__DO THIS__
Return each line of the material verbatim.

__AVAILABLE DATA__
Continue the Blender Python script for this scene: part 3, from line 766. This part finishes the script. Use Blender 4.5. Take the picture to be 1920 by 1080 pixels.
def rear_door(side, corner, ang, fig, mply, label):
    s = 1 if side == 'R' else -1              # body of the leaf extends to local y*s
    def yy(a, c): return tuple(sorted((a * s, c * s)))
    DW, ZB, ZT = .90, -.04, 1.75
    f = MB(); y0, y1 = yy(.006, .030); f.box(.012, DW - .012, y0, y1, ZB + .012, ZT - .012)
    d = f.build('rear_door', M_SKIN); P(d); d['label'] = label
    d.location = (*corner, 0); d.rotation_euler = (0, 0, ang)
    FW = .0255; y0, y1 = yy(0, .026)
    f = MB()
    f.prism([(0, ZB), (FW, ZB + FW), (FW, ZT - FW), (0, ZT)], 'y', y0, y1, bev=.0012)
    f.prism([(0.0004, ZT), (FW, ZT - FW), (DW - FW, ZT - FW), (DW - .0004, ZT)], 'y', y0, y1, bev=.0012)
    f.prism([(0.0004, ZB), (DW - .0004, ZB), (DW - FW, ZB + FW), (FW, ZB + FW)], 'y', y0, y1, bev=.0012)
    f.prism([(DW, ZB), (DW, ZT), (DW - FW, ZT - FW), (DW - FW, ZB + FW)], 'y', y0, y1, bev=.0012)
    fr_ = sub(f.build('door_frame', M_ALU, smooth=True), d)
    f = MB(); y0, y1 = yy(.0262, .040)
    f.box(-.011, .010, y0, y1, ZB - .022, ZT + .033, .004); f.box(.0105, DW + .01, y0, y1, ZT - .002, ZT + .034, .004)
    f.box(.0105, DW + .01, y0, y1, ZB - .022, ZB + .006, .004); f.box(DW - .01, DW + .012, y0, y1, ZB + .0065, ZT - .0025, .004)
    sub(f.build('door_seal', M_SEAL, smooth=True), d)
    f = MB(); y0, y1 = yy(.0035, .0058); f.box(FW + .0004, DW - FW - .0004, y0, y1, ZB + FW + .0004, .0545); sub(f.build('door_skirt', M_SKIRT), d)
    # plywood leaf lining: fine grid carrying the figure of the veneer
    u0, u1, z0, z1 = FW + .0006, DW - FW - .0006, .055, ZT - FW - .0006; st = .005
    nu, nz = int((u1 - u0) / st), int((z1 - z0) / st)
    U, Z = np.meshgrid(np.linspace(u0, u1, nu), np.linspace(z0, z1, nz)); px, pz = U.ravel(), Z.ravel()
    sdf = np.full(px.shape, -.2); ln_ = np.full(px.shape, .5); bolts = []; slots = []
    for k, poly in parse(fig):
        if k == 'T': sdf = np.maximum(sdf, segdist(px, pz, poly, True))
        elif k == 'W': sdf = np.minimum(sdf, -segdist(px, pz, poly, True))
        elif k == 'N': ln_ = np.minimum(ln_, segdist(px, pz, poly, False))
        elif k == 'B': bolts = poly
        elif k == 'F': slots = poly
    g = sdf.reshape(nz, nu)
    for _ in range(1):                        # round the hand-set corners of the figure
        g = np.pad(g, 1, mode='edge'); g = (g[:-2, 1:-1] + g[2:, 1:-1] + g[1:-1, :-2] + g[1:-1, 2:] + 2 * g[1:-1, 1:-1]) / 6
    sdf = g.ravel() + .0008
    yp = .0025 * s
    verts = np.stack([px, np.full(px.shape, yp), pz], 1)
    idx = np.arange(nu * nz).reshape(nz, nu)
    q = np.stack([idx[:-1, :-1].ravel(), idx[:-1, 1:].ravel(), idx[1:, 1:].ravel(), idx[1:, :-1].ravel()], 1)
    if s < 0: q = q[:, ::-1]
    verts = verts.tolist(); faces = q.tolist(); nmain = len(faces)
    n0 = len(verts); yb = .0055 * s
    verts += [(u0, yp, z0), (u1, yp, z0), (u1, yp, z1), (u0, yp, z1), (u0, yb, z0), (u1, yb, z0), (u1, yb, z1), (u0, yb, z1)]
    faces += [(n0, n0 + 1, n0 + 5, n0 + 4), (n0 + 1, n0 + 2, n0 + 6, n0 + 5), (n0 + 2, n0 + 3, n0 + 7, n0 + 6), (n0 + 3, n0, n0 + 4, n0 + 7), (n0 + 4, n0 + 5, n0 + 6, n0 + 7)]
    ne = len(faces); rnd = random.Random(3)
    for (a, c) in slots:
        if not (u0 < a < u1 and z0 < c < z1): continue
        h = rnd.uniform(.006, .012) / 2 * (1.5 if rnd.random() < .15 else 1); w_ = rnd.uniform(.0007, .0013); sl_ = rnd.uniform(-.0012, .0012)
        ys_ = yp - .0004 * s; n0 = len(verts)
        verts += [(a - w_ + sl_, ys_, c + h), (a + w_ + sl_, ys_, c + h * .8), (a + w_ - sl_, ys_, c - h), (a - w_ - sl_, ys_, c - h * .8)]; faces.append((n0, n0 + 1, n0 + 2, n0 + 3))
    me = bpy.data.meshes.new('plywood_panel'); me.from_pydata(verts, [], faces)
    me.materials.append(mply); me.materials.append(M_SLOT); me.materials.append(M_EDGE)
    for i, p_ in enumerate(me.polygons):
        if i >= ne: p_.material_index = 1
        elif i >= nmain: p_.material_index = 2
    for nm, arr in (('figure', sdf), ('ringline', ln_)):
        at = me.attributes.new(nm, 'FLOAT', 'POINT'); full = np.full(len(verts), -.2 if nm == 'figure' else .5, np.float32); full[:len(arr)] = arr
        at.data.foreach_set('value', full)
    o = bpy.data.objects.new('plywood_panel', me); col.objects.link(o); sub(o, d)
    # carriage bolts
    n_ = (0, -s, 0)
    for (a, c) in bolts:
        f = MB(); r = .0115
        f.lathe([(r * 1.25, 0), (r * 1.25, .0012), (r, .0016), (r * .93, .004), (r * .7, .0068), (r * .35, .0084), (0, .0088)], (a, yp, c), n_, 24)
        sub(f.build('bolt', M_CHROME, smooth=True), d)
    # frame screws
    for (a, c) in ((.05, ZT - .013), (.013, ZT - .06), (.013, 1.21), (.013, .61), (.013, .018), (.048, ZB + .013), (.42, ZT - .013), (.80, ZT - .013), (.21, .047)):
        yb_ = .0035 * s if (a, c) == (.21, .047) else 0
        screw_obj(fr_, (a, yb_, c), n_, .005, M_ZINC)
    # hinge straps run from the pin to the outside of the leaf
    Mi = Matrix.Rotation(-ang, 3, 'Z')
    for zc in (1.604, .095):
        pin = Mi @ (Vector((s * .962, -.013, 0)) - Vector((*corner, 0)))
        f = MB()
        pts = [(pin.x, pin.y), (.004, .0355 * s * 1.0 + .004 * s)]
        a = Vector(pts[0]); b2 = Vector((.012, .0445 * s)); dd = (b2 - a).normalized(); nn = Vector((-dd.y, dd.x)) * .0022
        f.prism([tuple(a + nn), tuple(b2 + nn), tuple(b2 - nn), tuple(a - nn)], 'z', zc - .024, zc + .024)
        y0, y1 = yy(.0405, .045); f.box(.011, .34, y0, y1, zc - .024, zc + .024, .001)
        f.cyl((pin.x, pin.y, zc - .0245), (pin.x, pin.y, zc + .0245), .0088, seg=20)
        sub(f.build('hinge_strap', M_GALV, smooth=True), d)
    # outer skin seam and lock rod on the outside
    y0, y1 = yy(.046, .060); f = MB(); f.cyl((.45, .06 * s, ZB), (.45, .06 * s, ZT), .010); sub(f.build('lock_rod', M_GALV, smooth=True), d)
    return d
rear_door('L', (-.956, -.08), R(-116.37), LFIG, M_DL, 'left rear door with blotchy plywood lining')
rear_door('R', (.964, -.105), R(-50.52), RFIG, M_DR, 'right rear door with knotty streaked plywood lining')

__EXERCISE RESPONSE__
Continue the Blender Python script for this scene: part 3, from line 766. This part finishes the script. Use Blender 4.5. Take the picture to be 1920 by 1080 pixels.
def rear_door(side, corner, ang, fig, mply, label):
    s = 1 if side == 'R' else -1              # body of the leaf extends to local y*s
    def yy(a, c): return tuple(sorted((a * s, c * s)))
    DW, ZB, ZT = .90, -.04, 1.75
    f = MB(); y0, y1 = yy(.006, .030); f.box(.012, DW - .012, y0, y1, ZB + .012, ZT - .012)
    d = f.build('rear_door', M_SKIN); P(d); d['label'] = label
    d.location = (*corner, 0); d.rotation_euler = (0, 0, ang)
    FW = .0255; y0, y1 = yy(0, .026)
    f = MB()
    f.prism([(0, ZB), (FW, ZB + FW), (FW, ZT - FW), (0, ZT)], 'y', y0, y1, bev=.0012)
    f.prism([(0.0004, ZT), (FW, ZT - FW), (DW - FW, ZT - FW), (DW - .0004, ZT)], 'y', y0, y1, bev=.0012)
    f.prism([(0.0004, ZB), (DW - .0004, ZB), (DW - FW, ZB + FW), (FW, ZB + FW)], 'y', y0, y1, bev=.0012)
    f.prism([(DW, ZB), (DW, ZT), (DW - FW, ZT - FW), (DW - FW, ZB + FW)], 'y', y0, y1, bev=.0012)
    fr_ = sub(f.build('door_frame', M_ALU, smooth=True), d)
    f = MB(); y0, y1 = yy(.0262, .040)
    f.box(-.011, .010, y0, y1, ZB - .022, ZT + .033, .004); f.box(.0105, DW + .01, y0, y1, ZT - .002, ZT + .034, .004)
    f.box(.0105, DW + .01, y0, y1, ZB - .022, ZB + .006, .004); f.box(DW - .01, DW + .012, y0, y1, ZB + .0065, ZT - .0025, .004)
    sub(f.build('door_seal', M_SEAL, smooth=True), d)
    f = MB(); y0, y1 = yy(.0035, .0058); f.box(FW + .0004, DW - FW - .0004, y0, y1, ZB + FW + .0004, .0545); sub(f.build('door_skirt', M_SKIRT), d)
    # plywood leaf lining: fine grid carrying the figure of the veneer
    u0, u1, z0, z1 = FW + .0006, DW - FW - .0006, .055, ZT - FW - .0006; st = .005
    nu, nz = int((u1 - u0) / st), int((z1 - z0) / st)
    U, Z = np.meshgrid(np.linspace(u0, u1, nu), np.linspace(z0, z1, nz)); px, pz = U.ravel(), Z.ravel()
    sdf = np.full(px.shape, -.2); ln_ = np.full(px.shape, .5); bolts = []; slots = []
    for k, poly in parse(fig):
        if k == 'T': sdf = np.maximum(sdf, segdist(px, pz, poly, True))
        elif k == 'W': sdf = np.minimum(sdf, -segdist(px, pz, poly, True))
        elif k == 'N': ln_ = np.minimum(ln_, segdist(px, pz, poly, False))
        elif k == 'B': bolts = poly
        elif k == 'F': slots = poly
    g = sdf.reshape(nz, nu)
    for _ in range(1):                        # round the hand-set corners of the figure
        g = np.pad(g, 1, mode='edge'); g = (g[:-2, 1:-1] + g[2:, 1:-1] + g[1:-1, :-2] + g[1:-1, 2:] + 2 * g[1:-1, 1:-1]) / 6
    sdf = g.ravel() + .0008
    yp = .0025 * s
    verts = np.stack([px, np.full(px.shape, yp), pz], 1)
    idx = np.arange(nu * nz).reshape(nz, nu)
    q = np.stack([idx[:-1, :-1].ravel(), idx[:-1, 1:].ravel(), idx[1:, 1:].ravel(), idx[1:, :-1].ravel()], 1)
    if s < 0: q = q[:, ::-1]
    verts = verts.tolist(); faces = q.tolist(); nmain = len(faces)
    n0 = len(verts); yb = .0055 * s
    verts += [(u0, yp, z0), (u1, yp, z0), (u1, yp, z1), (u0, yp, z1), (u0, yb, z0), (u1, yb, z0), (u1, yb, z1), (u0, yb, z1)]
    faces += [(n0, n0 + 1, n0 + 5, n0 + 4), (n0 + 1, n0 + 2, n0 + 6, n0 + 5), (n0 + 2, n0 + 3, n0 + 7, n0 + 6), (n0 + 3, n0, n0 + 4, n0 + 7), (n0 + 4, n0 + 5, n0 + 6, n0 + 7)]
    ne = len(faces); rnd = random.Random(3)
    for (a, c) in slots:
        if not (u0 < a < u1 and z0 < c < z1): continue
        h = rnd.uniform(.006, .012) / 2 * (1.5 if rnd.random() < .15 else 1); w_ = rnd.uniform(.0007, .0013); sl_ = rnd.uniform(-.0012, .0012)
        ys_ = yp - .0004 * s; n0 = len(verts)
        verts += [(a - w_ + sl_, ys_, c + h), (a + w_ + sl_, ys_, c + h * .8), (a + w_ - sl_, ys_, c - h), (a - w_ - sl_, ys_, c - h * .8)]; faces.append((n0, n0 + 1, n0 + 2, n0 + 3))
    me = bpy.data.meshes.new('plywood_panel'); me.from_pydata(verts, [], faces)
    me.materials.append(mply); me.materials.append(M_SLOT); me.materials.append(M_EDGE)
    for i, p_ in enumerate(me.polygons):
        if i >= ne: p_.material_index = 1
        elif i >= nmain: p_.material_index = 2
    for nm, arr in (('figure', sdf), ('ringline', ln_)):
        at = me.attributes.new(nm, 'FLOAT', 'POINT'); full = np.full(len(verts), -.2 if nm == 'figure' else .5, np.float32); full[:len(arr)] = arr
        at.data.foreach_set('value', full)
    o = bpy.data.objects.new('plywood_panel', me); col.objects.link(o); sub(o, d)
    # carriage bolts
    n_ = (0, -s, 0)
    for (a, c) in bolts:
        f = MB(); r = .0115
        f.lathe([(r * 1.25, 0), (r * 1.25, .0012), (r, .0016), (r * .93, .004), (r * .7, .0068), (r * .35, .0084), (0, .0088)], (a, yp, c), n_, 24)
        sub(f.build('bolt', M_CHROME, smooth=True), d)
    # frame screws
    for (a, c) in ((.05, ZT - .013), (.013, ZT - .06), (.013, 1.21), (.013, .61), (.013, .018), (.048, ZB + .013), (.42, ZT - .013), (.80, ZT - .013), (.21, .047)):
        yb_ = .0035 * s if (a, c) == (.21, .047) else 0
        screw_obj(fr_, (a, yb_, c), n_, .005, M_ZINC)
    # hinge straps run from the pin to the outside of the leaf
    Mi = Matrix.Rotation(-ang, 3, 'Z')
    for zc in (1.604, .095):
        pin = Mi @ (Vector((s * .962, -.013, 0)) - Vector((*corner, 0)))
        f = MB()
        pts = [(pin.x, pin.y), (.004, .0355 * s * 1.0 + .004 * s)]
        a = Vector(pts[0]); b2 = Vector((.012, .0445 * s)); dd = (b2 - a).normalized(); nn = Vector((-dd.y, dd.x)) * .0022
        f.prism([tuple(a + nn), tuple(b2 + nn), tuple(b2 - nn), tuple(a - nn)], 'z', zc - .024, zc + .024)
        y0, y1 = yy(.0405, .045); f.box(.011, .34, y0, y1, zc - .024, zc + .024, .001)
        f.cyl((pin.x, pin.y, zc - .0245), (pin.x, pin.y, zc + .0245), .0088, seg=20)
        sub(f.build('hinge_strap', M_GALV, smooth=True), d)
    # outer skin seam and lock rod on the outside
    y0, y1 = yy(.046, .060); f = MB(); f.cyl((.45, .06 * s, ZB), (.45, .06 * s, ZT), .010); sub(f.build('lock_rod', M_GALV, smooth=True), d)
    return d
rear_door('L', (-.956, -.08), R(-116.37), LFIG, M_DL, 'left rear door with blotchy plywood lining')
rear_door('R', (.964, -.105), R(-50.52), RFIG, M_DR, 'right rear door with knotty streaked plywood lining')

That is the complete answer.